#### DATA SHOWN:
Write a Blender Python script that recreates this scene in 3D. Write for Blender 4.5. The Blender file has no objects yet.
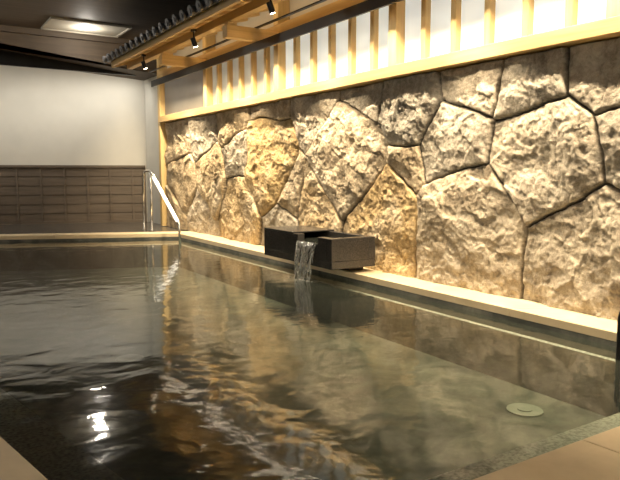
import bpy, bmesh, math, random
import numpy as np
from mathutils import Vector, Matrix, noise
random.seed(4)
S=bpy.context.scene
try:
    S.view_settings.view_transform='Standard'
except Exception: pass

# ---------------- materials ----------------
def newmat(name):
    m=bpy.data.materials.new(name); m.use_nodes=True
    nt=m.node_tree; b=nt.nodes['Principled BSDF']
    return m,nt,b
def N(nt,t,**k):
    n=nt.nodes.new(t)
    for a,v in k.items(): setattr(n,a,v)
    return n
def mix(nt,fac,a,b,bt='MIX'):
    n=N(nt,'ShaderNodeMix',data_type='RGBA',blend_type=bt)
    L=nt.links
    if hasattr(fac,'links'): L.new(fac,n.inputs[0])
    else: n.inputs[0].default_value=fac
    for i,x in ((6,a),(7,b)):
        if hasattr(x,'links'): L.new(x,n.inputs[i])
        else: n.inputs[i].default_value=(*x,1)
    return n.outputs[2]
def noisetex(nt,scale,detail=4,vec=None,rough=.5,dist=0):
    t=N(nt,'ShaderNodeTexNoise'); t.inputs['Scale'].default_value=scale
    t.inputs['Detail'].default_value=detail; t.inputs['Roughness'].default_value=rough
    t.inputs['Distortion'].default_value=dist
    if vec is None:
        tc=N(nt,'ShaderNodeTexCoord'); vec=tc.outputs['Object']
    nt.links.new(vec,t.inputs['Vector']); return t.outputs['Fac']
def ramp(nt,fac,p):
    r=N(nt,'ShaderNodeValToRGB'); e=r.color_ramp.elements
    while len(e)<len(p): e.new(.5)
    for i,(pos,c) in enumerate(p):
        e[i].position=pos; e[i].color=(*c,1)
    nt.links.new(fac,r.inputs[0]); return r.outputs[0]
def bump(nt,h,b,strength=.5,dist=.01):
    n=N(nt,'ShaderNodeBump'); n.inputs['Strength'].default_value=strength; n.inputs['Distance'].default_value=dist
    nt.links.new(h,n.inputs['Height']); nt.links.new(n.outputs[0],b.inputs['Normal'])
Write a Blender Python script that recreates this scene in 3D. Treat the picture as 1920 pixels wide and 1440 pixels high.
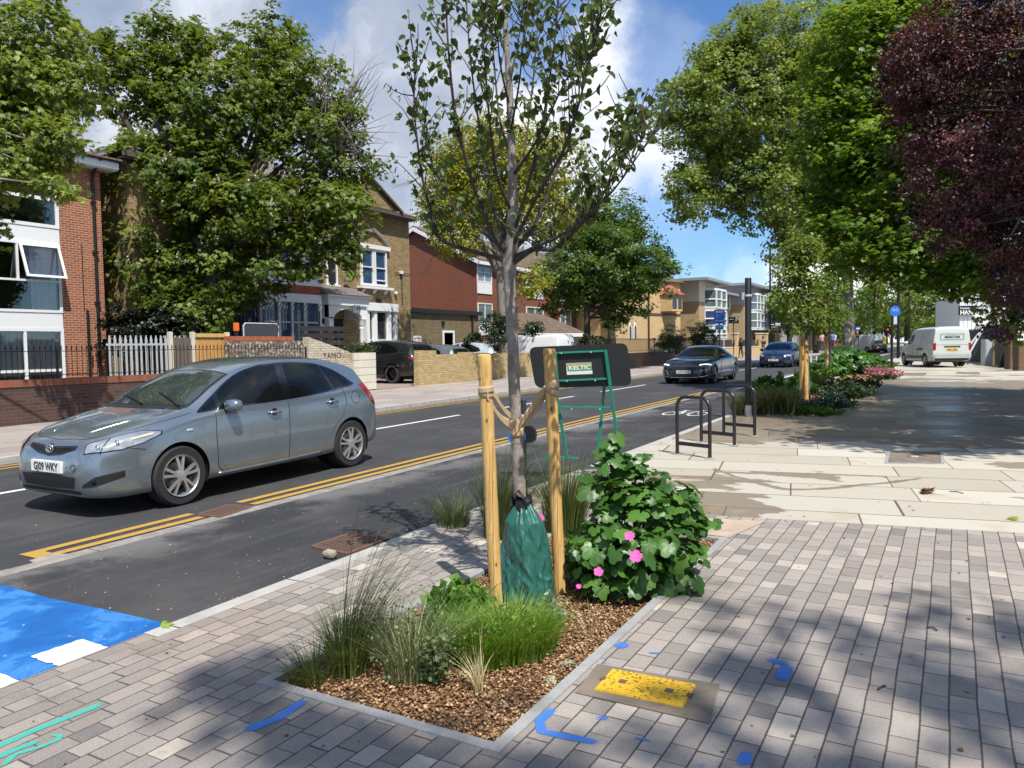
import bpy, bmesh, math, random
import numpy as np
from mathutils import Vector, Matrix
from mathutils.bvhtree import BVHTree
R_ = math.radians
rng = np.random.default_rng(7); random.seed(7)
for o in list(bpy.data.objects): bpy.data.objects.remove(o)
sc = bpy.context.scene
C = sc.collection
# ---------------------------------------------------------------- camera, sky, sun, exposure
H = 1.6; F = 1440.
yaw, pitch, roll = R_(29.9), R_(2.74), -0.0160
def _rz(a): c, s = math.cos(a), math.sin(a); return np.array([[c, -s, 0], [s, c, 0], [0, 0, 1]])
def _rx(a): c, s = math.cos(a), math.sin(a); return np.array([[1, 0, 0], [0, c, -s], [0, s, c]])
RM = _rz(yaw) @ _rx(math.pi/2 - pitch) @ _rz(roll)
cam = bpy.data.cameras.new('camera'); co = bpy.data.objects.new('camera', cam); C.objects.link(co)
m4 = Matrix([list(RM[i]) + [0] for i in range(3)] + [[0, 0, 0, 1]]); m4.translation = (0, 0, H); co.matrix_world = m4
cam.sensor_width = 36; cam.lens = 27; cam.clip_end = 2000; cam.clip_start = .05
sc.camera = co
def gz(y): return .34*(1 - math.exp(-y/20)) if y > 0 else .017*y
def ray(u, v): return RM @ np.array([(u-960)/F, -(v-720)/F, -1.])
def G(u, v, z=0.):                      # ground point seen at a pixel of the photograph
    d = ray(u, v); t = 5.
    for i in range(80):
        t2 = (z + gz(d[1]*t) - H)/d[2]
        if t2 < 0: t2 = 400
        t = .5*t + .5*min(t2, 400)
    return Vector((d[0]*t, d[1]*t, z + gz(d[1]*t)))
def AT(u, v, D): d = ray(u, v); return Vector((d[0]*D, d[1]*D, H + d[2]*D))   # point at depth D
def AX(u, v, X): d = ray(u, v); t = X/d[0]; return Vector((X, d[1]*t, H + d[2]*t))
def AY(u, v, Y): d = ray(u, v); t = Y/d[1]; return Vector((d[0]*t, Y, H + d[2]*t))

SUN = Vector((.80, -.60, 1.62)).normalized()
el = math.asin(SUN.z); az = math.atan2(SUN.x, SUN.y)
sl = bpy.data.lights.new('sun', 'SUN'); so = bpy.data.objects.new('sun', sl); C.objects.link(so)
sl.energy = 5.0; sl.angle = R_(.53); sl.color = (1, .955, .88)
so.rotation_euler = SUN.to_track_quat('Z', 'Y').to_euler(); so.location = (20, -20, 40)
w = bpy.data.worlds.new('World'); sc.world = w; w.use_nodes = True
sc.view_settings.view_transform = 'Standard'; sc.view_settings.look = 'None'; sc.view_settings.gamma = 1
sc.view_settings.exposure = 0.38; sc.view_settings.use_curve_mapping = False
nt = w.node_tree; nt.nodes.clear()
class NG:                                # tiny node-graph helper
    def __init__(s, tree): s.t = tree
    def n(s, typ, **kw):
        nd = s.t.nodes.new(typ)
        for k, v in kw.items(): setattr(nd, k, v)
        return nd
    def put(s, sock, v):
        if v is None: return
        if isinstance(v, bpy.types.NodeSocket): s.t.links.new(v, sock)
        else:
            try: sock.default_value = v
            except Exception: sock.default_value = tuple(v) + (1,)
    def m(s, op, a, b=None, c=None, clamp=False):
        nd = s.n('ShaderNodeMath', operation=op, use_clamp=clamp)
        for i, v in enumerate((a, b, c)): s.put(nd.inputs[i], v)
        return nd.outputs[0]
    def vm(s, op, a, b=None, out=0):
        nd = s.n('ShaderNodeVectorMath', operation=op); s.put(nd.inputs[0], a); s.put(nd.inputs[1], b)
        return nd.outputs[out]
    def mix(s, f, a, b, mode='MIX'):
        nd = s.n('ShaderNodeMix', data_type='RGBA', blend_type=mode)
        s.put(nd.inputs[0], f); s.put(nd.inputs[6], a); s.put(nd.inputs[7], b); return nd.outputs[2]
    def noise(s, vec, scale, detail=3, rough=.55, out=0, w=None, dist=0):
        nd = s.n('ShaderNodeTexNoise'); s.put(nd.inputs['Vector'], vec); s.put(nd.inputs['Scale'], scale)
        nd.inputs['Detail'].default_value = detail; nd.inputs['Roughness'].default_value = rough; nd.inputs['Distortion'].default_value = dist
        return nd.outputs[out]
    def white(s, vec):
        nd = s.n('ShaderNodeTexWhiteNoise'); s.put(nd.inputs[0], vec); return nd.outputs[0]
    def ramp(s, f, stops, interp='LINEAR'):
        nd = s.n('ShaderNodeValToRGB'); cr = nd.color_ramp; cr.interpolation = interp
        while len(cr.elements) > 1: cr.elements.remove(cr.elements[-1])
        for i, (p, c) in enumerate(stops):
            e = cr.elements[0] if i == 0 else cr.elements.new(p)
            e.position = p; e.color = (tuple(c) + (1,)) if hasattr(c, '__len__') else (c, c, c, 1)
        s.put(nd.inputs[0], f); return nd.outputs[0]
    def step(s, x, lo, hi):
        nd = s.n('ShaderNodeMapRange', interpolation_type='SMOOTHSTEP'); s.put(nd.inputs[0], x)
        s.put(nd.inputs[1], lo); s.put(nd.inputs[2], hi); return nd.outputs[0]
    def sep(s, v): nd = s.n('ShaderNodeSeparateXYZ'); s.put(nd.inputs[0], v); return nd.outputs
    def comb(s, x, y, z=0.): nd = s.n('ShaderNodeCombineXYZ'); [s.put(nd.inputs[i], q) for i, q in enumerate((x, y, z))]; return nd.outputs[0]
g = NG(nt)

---

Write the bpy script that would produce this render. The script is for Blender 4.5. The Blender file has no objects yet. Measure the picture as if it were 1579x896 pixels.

* * *

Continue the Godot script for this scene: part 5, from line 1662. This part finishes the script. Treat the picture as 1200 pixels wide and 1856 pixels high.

#### PROBLEM DESCRIPTION:
In the entries above, identify every line with the word "that". Copy those lines.

#### SOLUTION BELOW:
Write a Blender Python script that recreates this scene in 3D. Write for Blender 4.5. The Blender file has no objects yet.
Write a Blender Python script that recreates this scene in 3D. Treat the picture as 1920 pixels wide and 1440 pixels high.
Write the bpy script that would produce this render. The script is for Blender 4.5. The Blender file has no objects yet. Measure the picture as if it were 1579x896 pixels.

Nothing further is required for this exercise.